Review of A TIME FOR LIFE


Today’s Oregonian posted an excellent review of Cappella Romana’s program, A Time for Life. A PDF of that review can be viewed here:

Review of A Time for Life, The Oregonian, November 5, 2007

Full text also here:

‘Time’ cries out for planet’s salvation

Monday, November 05, 2007

DAVID STABLER

The Oregonian Staff

A tenor walked slowly down the aisle of the church, between pews crammed with listeners. He sang softly to God, as if he were praying alone and we were invisible.

As he sang, something in his voice, a quality located somewhere between speculation and belief, said: We are all dying. Look at our brokenness.

Robert Kyr’s new environmental oratorio — I can’t think of another way to describe it — shimmered through St. Mary’s Cathedral on Friday, a twig trembling on the lip of the falls. Kyr’s music wept for the Earth. It shuddered and then grew stronger, blooming into beauty before evaporating in silence.

In our vast and seemingly hopeless effort to save the planet, “A Time for Life” is a tiny note in a bottle, reminding us that we are here but momentarily — “trembling with joy,” as soprano LeaAnne DenBeste sang on a brief, stabbing, ecstatic G. Or, as Robert Bly put it, “Like a note of music, you are about to become nothing.”

And yet, “A Time for Life” also suggests that we, the living, are survivors. We have crawled out of a sea of amino acids and although we have stained our altar stone of land, we can fix it. Kyr, as we’ve heard in his anti-war symphonies, is an optimist, a gentle witness of conscience, and this chanting piece is as much about spiritual recovery as it is about loss. “A Time for Life” begs us to remember and restore the Earth’s grandeur.

How Portland. How Northwest. That’s not a putdown, but an acknowledgement that, faced with our “paper or plastic” ethics, our choked roads and a Superfund, polluted Willamette River, in our hearts we believe that our air will one day be fresh again, our fields green, our rivers clean, our streets filled with bicycles, and Mount Hood will forever watch over our idealic valley.

We hear from politicians about global warming all the time. We read about going “green” until we’re blue in the face. Now, composers such as Kyr are putting the message into music.

“A Time for Life” contains no roaring river of sound in the style of Philip Glass or John Adams. With his Quaker background, Kyr combines tender, sometimes rapturous, lyricism with a whiff of Byzantine incense. Sophisticated canons and double choruses synthesize both modern and ancient modes, and Western and Asian musical traditions. And yet, his best music sounds artless.

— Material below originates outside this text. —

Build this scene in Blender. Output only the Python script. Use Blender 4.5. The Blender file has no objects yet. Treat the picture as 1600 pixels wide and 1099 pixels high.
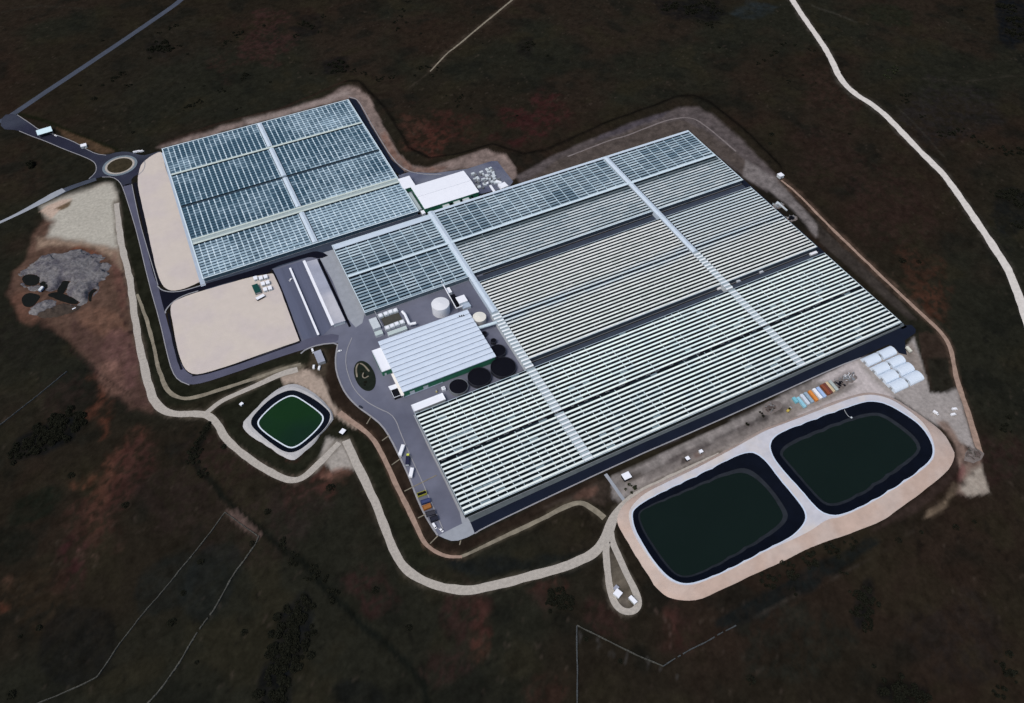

During an hour of music, the eight excellent voices of Cappella Romana (sopranos DenBeste and Stephanie Kramer, altos Jo Routh and Tuesday Rupp, tenors John Michael Boyer and Leslie W. Green, baritone Mark Powell and bass David Stutz) lapped the walls with words from Sioux and Eskimo prayers, biblical psalms and Greek Orthodox texts. Three Renaissance stringed instruments (played by the superb Margriet Tindemans, Shira Kammen and David Morris) summoned the ancients while grounding the singers’ voices in rolling chords. A useful musical reference here may be the mystical music of Arvo Part and Henryk Gorecki.

Slants of melody set the mind adrift. If a million solar systems are born every hour, how many may have burst into being during the five-lined Navajo chant “Restore my feet for me?” as voices overlapped in canon?

A moment of beauty arrived with an Ojibwa prayer: “In all creation, only the human family has strayed from the Sacred Way.” We had just heard Green and Powell howl at the shepherds who neglected their flocks — a rousing duet, expertly sung — when the mood shifted to supplication, as all eight voices pleaded for compassion “so we may heal the Earth.” The music broadened like a river delta with DenBeste’s bell-like voice again soaring on high.

By the end of the piece, with an inventory of crimes stacked against us, Kyr let us off gently. Flooding the church in a confluence of voices and instruments, the music swelled in homophonic splendor as the singers turned to the audience, singing, “Beauty before me, beauty behind me.”

It’s not a mystery, Kyr was saying as the singers walked slowly back up the aisles. The music tells us how to behave.